My focus on public education is the confluence of my attractions to education and social justice, and my wish to combine these two interests into one profession. I always liked school and I had a very positive experience — something I definitely attribute to Bryn Mawr. I have also always been interested in teaching. In fact, my senior project was assisting in the Lower School with French instruction. That experience was useful in college when I ran a program teaching French in a public elementary school in New Haven. It was a very different population of children, many coming from low-income homes, and yet, they were just as excited about learning French as the kids at Bryn Mawr were.
 
Being a teacher is both very challenging and very rewarding. I think that it is hard to find anyone who has been a first year teacher who does not describe that year as one of the most challenging experiences of their lives. Anyone who is interested in teaching, and especially in joining Teach for America, needs to think about what it means to persist in a situation where the stakes are really high for the people around you. So much about being successful in school and in life is about persisting through challenges and learning to be resilient. The hard skills that one learns in school are also very important, but the most important lesson I have learned, both as a teacher and a student, is the importance of a positive mindset.
 
Since I took on the role of Deputy Mayor for Education, the thing that has surprised me the most is the extent to which some people are not able to separate their ideology from a situation at hand. We have immense challenges in D.C. with regards to our public education system, and my perspective is that we have to think pragmatically, creatively and broadly about what the possible solutions are. This attitude is something that Bryn Mawr nurtured in me. I learned how to write at Bryn Mawr, I learned how to present information in different ways, and I learned the notion of intellectual curiosity and how to exercise it.

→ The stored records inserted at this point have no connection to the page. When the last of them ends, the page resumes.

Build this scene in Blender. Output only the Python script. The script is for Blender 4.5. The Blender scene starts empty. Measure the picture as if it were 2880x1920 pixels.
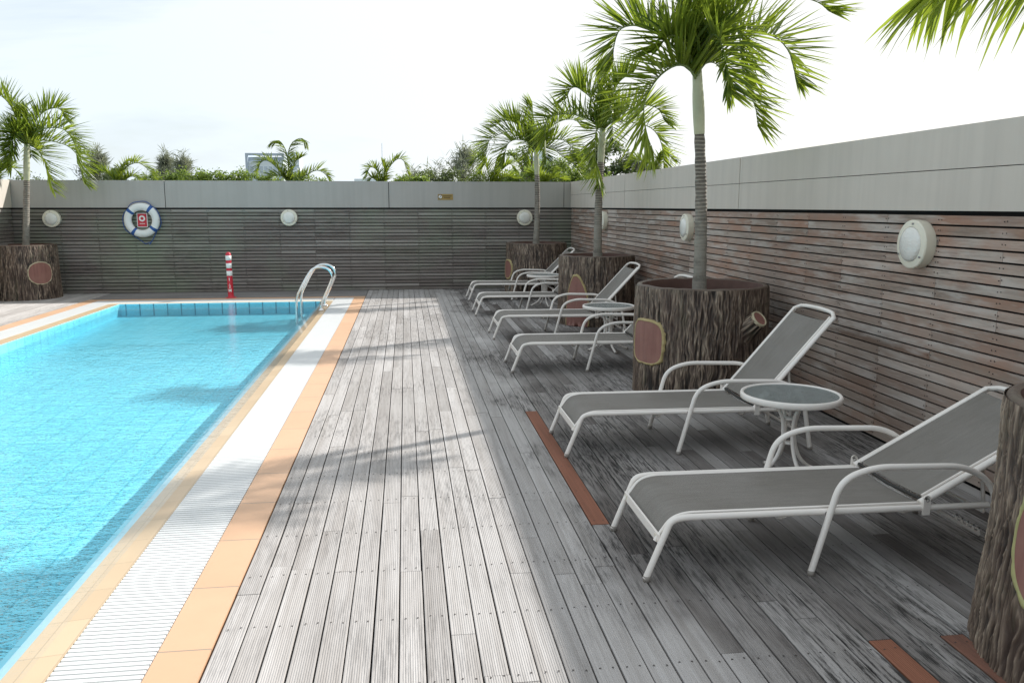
import bpy, math, random
from math import sin, cos, pi, radians as R, sqrt, atan2
from mathutils import Vector, noise
random.seed(7)
S = bpy.context.scene
COL = S.collection

# ------------------------------------------------------------------ helpers
class MB:
    def __init__(s): s.v=[]; s.f=[]; s.m=[]; s.r=[]; s.sm=[]; s.pa=[]
    def add(s, vs, fs, mat=0, rnd=0.5, smooth=False, pa=None):
        o=len(s.v); s.v+= [tuple(v) for v in vs]
        s.pa += (pa if pa is not None else [0.5]*len(vs))
        for f in fs: s.f.append(tuple(i+o for i in f)); s.m.append(mat); s.r.append(rnd); s.sm.append(smooth)
    def box(s, x0,x1,y0,y1,z0,z1, mat=0, rnd=0.5):
        s.add([(x0,y0,z0),(x1,y0,z0),(x1,y1,z0),(x0,y1,z0),(x0,y0,z1),(x1,y0,z1),(x1,y1,z1),(x0,y1,z1)],
              [(0,3,2,1),(4,5,6,7),(0,1,5,4),(1,2,6,5),(2,3,7,6),(3,0,4,7)],mat,rnd)
    def tube(s, pts, r, n=10, mat=0, rnd=.5, caps=True, flat=None, up=None):
        pts=[Vector(p) for p in pts]; N=len(pts); rr = r if isinstance(r,(list,tuple)) else [r]*N
        T=[(pts[min(i+1,N-1)]-pts[max(i-1,0)]).normalized() for i in range(N)]
        up=Vector(up) if up else (Vector((0,0,1)) if abs(T[0].z)<.9 else Vector((0,1,0)))
        A=T[0].cross(up).normalized(); vs=[]
        for i in range(N):
            A=(A-T[i]*A.dot(T[i])).normalized(); B=T[i].cross(A)
            for k in range(n):
                a=2*pi*k/n
                vs.append(pts[i]+A*(cos(a)*rr[i])+B*(sin(a)*rr[i]*(flat or 1)))
        fs=[(i*n+k,i*n+(k+1)%n,(i+1)*n+(k+1)%n,(i+1)*n+k) for i in range(N-1) for k in range(n)]
        s.add(vs,fs,mat,rnd,True)
        if caps:
            s.add(vs[:n],[tuple(range(n))[::-1]],mat,rnd); s.add(vs[-n:],[tuple(range(n))],mat,rnd)
    def lathe(s, prof, n=32, c=(0,0,0), axis='z', mat=0, rnd=.5, smooth=True):
        vs=[]
        for (r,h) in prof:
            for k in range(n):
                a=2*pi*k/n; p=(r*cos(a), r*sin(a), h)
                if axis=='y': p=(r*cos(a), h, r*sin(a))
                if axis=='x': p=(h, r*cos(a), r*sin(a))
                vs.append((p[0]+c[0],p[1]+c[1],p[2]+c[2]))
        M=len(prof)
        s.add(vs,[(i*n+k,i*n+(k+1)%n,(i+1)*n+(k+1)%n,(i+1)*n+k) for i in range(M-1) for k in range(n)],mat,rnd,smooth)
    def build(s, name, mats, parent=None, loc=(0,0,0), rz=0):
        me=bpy.data.meshes.new(name); me.from_pydata(s.v,[],s.f)
        if not isinstance(mats,(list,tuple)): mats=[mats]
        for m in mats: me.materials.append(m)
        me.polygons.foreach_set('material_index', s.m)
        me.polygons.foreach_set('use_smooth', s.sm)
        a=me.attributes.new('rnd','FLOAT','FACE'); a.data.foreach_set('value', s.r)
        b=me.attributes.new('pa','FLOAT','POINT'); b.data.foreach_set('value', s.pa)
        me.update()
        o=bpy.data.objects.new(name,me); COL.objects.link(o)
        o.location=loc; o.rotation_euler=(0,0,rz)
        if parent: o.parent=parent
        return o

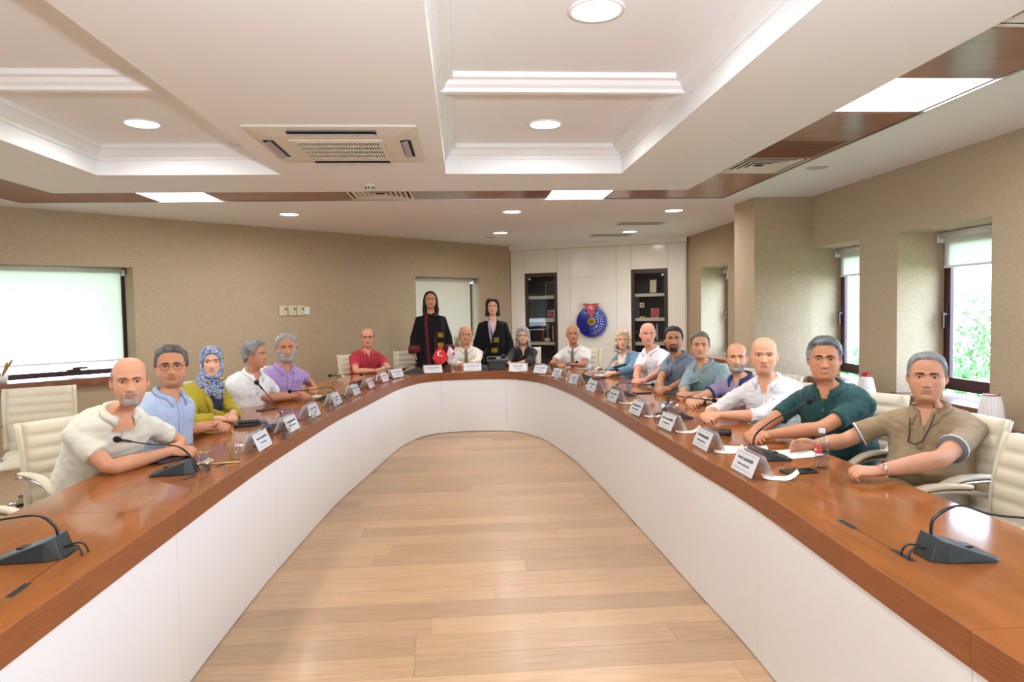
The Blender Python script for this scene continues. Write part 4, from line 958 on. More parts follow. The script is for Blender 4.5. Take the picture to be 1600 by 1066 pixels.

I think that one of my biggest challenges in this position will come from the project we have just launched to revise the student assignment policy, which determines where children have a right to attend school. D.C. has not revised this policy since 1968, and there are have been a lot of changes since then! There are a number of issues dealing with race, class and equity that make this project particularly challenging. But, we are going to work on it as a community and see what we can figure out.
 
Overall, I think that Bryn Mawr prepared me incredibly well, both academically and socially. My work has been entirely in public education, and often in schools that serve high-need kids. What I come back to again and again is that every kid deserves the kind of nurture, challenge and wide exposure that Bryn Mawr provided me. For many kids, school is the only place where they can get that experience. I hold up my education at Bryn Mawr as a model for what every child should receive.